--- begin DATA SEGMENT ---

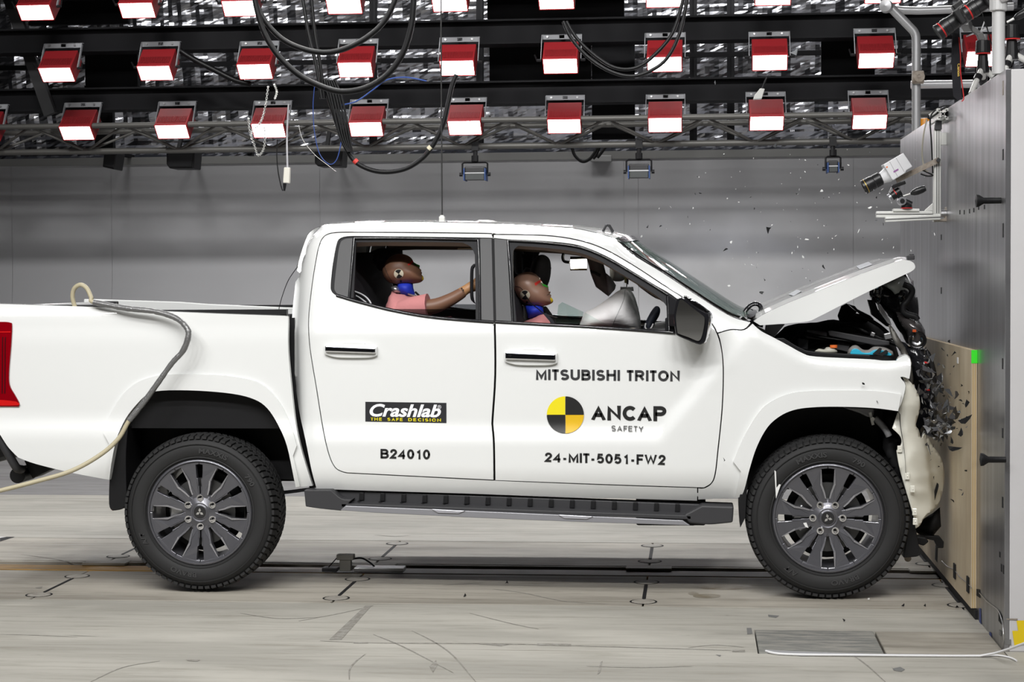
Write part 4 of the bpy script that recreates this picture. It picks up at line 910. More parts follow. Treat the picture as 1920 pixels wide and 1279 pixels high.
# ---- wheels
def wheel_mesh_parts(spin, cap_rot):
    w = empty('wheel', (0, 0, 0), truck, True)
    R, Wd = 0.386, 0.265
    t = MB()
    prof = [(0.258, 0.045), (0.262, 0.012), (0.285, -0.004), (0.325, -0.008), (0.352, 0.006), (0.367, 0.022), (0.373, 0.035), (0.374, 0.13), (0.374, 0.23), (0.367, 0.243), (0.35, 0.262), (0.30, 0.27), (0.26, 0.25)]
    t.lathe(prof, (0, 0, 0), (0, 1, 0), 72); tyre = t.build('tyre', M_RUBBER, w, smooth=True, local=True, ang=80)
    # tread blocks
    tb = MB(); NB = 72
    for k in range(NB):
        a = 2*math.pi*k/NB
        for j, (y0, y1, off, sk) in enumerate(((0.004, 0.052, 0, 0.02), (0.060, 0.105, 0.5, 0.03), (0.112, 0.153, 0.0, -0.03), (0.16, 0.205, 0.5, -0.03), (0.213, 0.258, 0, -0.02))):
            for (da, ) in ((0,),):
                a0 = a+off*2*math.pi/NB; da0 = 2*math.pi/NB*0.36
                rin, rout = 0.362, R-(0.012 if j in (0, 4) else 0)
                vs = []
                for rr_ in (rin, rout):
                    for yy, s_ in ((y0, 1), (y1, -1)):
                        for e in (-1, 1):
                            r2 = rr_-(0.0 if rr_ < 0.37 or not ((j == 0 and yy == y0) or (j == 4 and yy == y1)) else 0.02)
                            r2 = rr_ + (0.012 if (rr_ > 0.37 and ((j == 0 and yy == y1) or (j == 4 and yy == y0))) else 0)
                            an = a0+e*da0+s_*sk*0.5
                            vs.append((math.cos(an)*r2, yy, math.sin(an)*r2))
                tb.add(vs, [(0, 1, 3, 2), (4, 6, 7, 5), (0, 4, 5, 1), (2, 3, 7, 6), (0, 2, 6, 4), (1, 5, 7, 3)])
    o = tb.build('tread', M_RUBBER, w, local=True); o['kind'] = 'stuff'
    # sidewall lettering and rings
    q = MB(); q.lathe([(0.335, -0.0085), (0.3355, -0.0105), (0.338, -0.0105), (0.3385, -0.0065)], (0, 0, 0), (0, 1, 0), 64); q.lathe([(0.268, 0.004), (0.27, 0.001), (0.273, 0.001), (0.275, 0.002)], (0, 0, 0), (0, 1, 0), 64); q.build('sidewall_ring', M_RUBBER, w, local=True, smooth=True)
    M_TL = mat('tyre_lettering', (0.038, 0.038, 0.039), 0.55)
    for s, ang, rad, hgt in (('MAXXIS', 105, 0.305, 0.024), ('790', 62, 0.305, 0.024), ('BRAVO', -75, 0.305, 0.024), ('A/T', -125, 0.305, 0.024)):
        cu = bpy.data.curves.new('t', 'FONT'); cu.body = s; cu.offset = 0.03; cu.resolution_u = 3
        o = bpy.data.objects.new('t', cu); COL.objects.link(o); bpy.context.view_layer.update()
        me = bpy.data.meshes.new_from_object(o.evaluated_get(bpy.context.evaluated_depsgraph_get())); bpy.data.objects.remove(o); bpy.data.curves.remove(cu)
        X0 = min(v.co.x for v in me.vertices); X1 = max(v.co.x for v in me.vertices); H = 0.72
        for v in me.vertices:
            an = math.radians(ang)-(v.co.x-(X0+X1)/2)*hgt/H*1.25/rad; r2 = rad-hgt/2+v.co.y*hgt/H
            v.co = (math.cos(an)*r2, -0.0095, math.sin(an)*r2)
        me.materials.append(M_TL); lo = link('tyre_lettering', me, w, 0, True); lo.rotation_euler = (0, spin, 0)
    # rim barrel
    q = MB(); q.lathe([(0.262, 0.040), (0.262, 0.012), (0.256, 0.005), (0.250, 0.005), (0.243, 0.022), (0.236, 0.05), (0.225, 0.22), (0.255, 0.24)], (0, 0, 0), (0, 1, 0), 64); q.build('rim_barrel', M_ALLOY, w, smooth=True, local=True, ang=50)
    # spokes: six pairs, a narrow slot inside each pair and a wide window between the pairs
    sp_me = None
    def spoke(sgn):
        # polar outline of one arm, slot side at angle 0 (towards +), window side at 30 degrees
        b = MB()
        def P(r, off, base):   # offset along the tangent from a radial line at angle base
            a = math.radians(base); return (r*math.cos(a)-off*math.sin(a), r*math.sin(a)+off*math.cos(a))
        out = [P(0.085, 0.003, 0), P(0.125, 0.004, 0), P(0.128, 0.007, 0), P(0.165, 0.007, 0), P(0.168, 0.013, 0), P(0.200, 0.016, 0), P(0.234, 0.0175, 0), P(0.237, 0.001, 0), P(0.248, 0.001, 0)]
        a0 = math.atan2(out[-1][1], out[-1][0]); e = P(0.248, -0.001, 30); a1 = math.atan2(e[1], e[0])
        rim_ = [(0.248*math.cos(a0+(a1-a0)*k/4), 0.248*math.sin(a0+(a1-a0)*k/4)) for k in (1, 2, 3)]
        inn = [e, P(0.237, -0.001, 30), P(0.234, -0.030, 30), P(0.205, -0.0295, 30), P(0.160, -0.026, 30), P(0.120, -0.012, 30), P(0.090, -0.006, 30), P(0.07, 0, 30), P(0.07, 0, 5)]
        o2 = out+rim_+inn
        if sgn < 0: o2 = [(x, -z) for x, z in o2]
        def dep(x, z): r = math.hypot(x, z); return 0.030-0.012*sstep((r-0.10)/0.08) if r < 0.21 else 0.018-0.006*(r-0.21)/0.04
        n = len(o2); V_ = [(x, dep(x, z), z) for x, z in o2]+[(x, dep(x, z)+0.030, z) for x, z in o2]
        b.add(V_, [tuple(range(n)), tuple(range(n, 2*n))[::-1]]+[(k, n+k, n+(k+1) % n, (k+1) % n) for k in range(n)])
        # bright facet along the window edge
        return b
    meshes = []
    for sgn in (1, -1):
        b = spoke(sgn); o = b.build('spoke', M_ALLOY, w, bevel=0.0035, local=True); meshes.append(o)
    for sgn, o0 in zip((1, -1), meshes):
        for k in range(6):
            o = o0 if k == 0 else o0.copy()
            if k: COL.objects.link(o)
            o.rotation_euler = (0, spin+k*math.pi/3, 0)
    # facets
    fb = None
    for k in range(12):
        a = math.radians(30+60*(k//2)); s_ = 1 if k % 2 else -1
        def P3(r, off, y): return (r*math.cos(a)-s_*off*math.sin(a), y, r*math.sin(a)+s_*off*math.cos(a))
        if fb is None or True:
            b = MB(); b.add([P3(0.092, 0.0065, 0.0270), P3(0.120, 0.0125, 0.0225), P3(0.160, 0.0265, 0.0145), P3(0.230, 0.0305, 0.0135), P3(0.230, 0.034, 0.0135), P3(0.160, 0.036, 0.0145), P3(0.118, 0.020, 0.0225), P3(0.092, 0.013, 0.0270)], [(0, 1, 6, 7), (1, 2, 5, 6), (2, 3, 4, 5)])
            o = b.build('spoke_facet', M_ALLOYF, w, local=True); o.rotation_euler = (0, spin, 0)
    q = MB(); q.lathe([(0.0, 0.018), (0.034, 0.018), (0.040, 0.022), (0.046, 0.020), (0.052, 0.024), (0.088, 0.034), (0.092, 0.06)], (0, 0, 0), (0, 1, 0), 36); q.build('hub', M_ALLOY, w, smooth=True, local=True, ang=30)
    q = MB(); q.lathe([(0.0, 0.0165), (0.030, 0.0165), (0.032, 0.020)], (0, 0, 0), (0, 1, 0), 24); q.build('hub_cap', M_GLOSSBK, w, local=True, ang=30)
    for k in range(3):
        a = math.pi/2+k*2*math.pi/3+cap_rot; c_, s_ = math.cos(a), math.sin(a); b = MB(); L_ = 0.0215
        b.add([(0, 0.0155, 0), (c_*L_/2-s_*0.0065, 0.0155, s_*L_/2+c_*0.0065), (c_*L_, 0.0155, s_*L_), (c_*L_/2+s_*0.0065, 0.0155, s_*L_/2-c_*0.0065)], [(0, 1, 2, 3)]); b.build('emblem_diamond', M_CHROME, w, local=True)
    for k in range(6):
        a = spin*-1+k*math.pi/3 if False else k*math.pi/3
        q = MB(); c = Vector((math.cos(a)*0.070, 0, math.sin(a)*0.070)); q.cyl(c+Vector((0, 0.03, 0)), c+Vector((0, 0.024, 0)), 0.017, n=16); q.cyl(c+Vector((0, 0.03, 0)), c+Vector((0, 0.012, 0)), 0.0115, 0.010, n=6); q.lathe([(0.010, 0.012), (0.006, 0.008), (0, 0.007)], c, (0, 1, 0), 10)
        o = q.build('lug_nut', M_CHROME, w, local=True, ang=30); o.rotation_euler = (0, spin, 0)
    q = MB(); q.cyl((0, 0.07, 0), (0, 0.09, 0), 0.165, n=40); q.cyl((0, 0.05, 0), (0, 0.09, 0), 0.085, n=24); q.build('brake_disc', mat('brake_steel', (0.12, 0.12, 0.12), 0.4, metal=0.8), w, local=True, ang=40)
    q = MB(); q.cyl((0, 0.115, 0), (0, 0.125, 0), 0.20, n=40); q.build('dust_shield', M_BLACKPL, w, local=True, ang=40)
    b = MB(); b.prism([(-0.12, 0.06), (-0.155, 0.03), (-0.16, -0.03), (-0.125, -0.07), (-0.09, -0.04), (-0.09, 0.03)], 0.055, 0.12); b.build('brake_caliper', M_STEEL, w, bevel=0.006, local=True)
    return w
ph = at(1553, 972, 8.755); pr = at(372, 960, 8.755)
wf = wheel_mesh_parts(0.0, 0.25); wf['label'] = 'front wheel with dark grey twelve spoke alloy rim'
wf.parent = truck; wf.matrix_parent_inverse = wmat(truck).inverted(); wf.location = (ph[0], 8.762, 0.386)
wr = wheel_mesh_parts(math.pi/6, 0.0); wr['label'] = 'rear wheel with dark grey twelve spoke alloy rim'
wr.parent = truck; wr.matrix_parent_inverse = wmat(truck).inverted(); wr.location = (pr[0], 8.762, 0.394)
for src in (wf, wr):
    c = copy_tree(src, truck); c.location = (src.location[0], 2*YC-src.location[1], src.location[2]); c.rotation_euler = (0, 0, math.pi)
    c['label'] = 'far side '+src['label']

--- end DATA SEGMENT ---

> _EXERCISE AIM_:
Scan the material above. Extract every line in which the word "wide" occurs.

> _SOLUTION TO THE EXERCISE_:
Write part 4 of the bpy script that recreates this picture. It picks up at line 910. More parts follow. Treat the picture as 1920 pixels wide and 1279 pixels high.
    # spokes: six pairs, a narrow slot inside each pair and a wide window between the pairs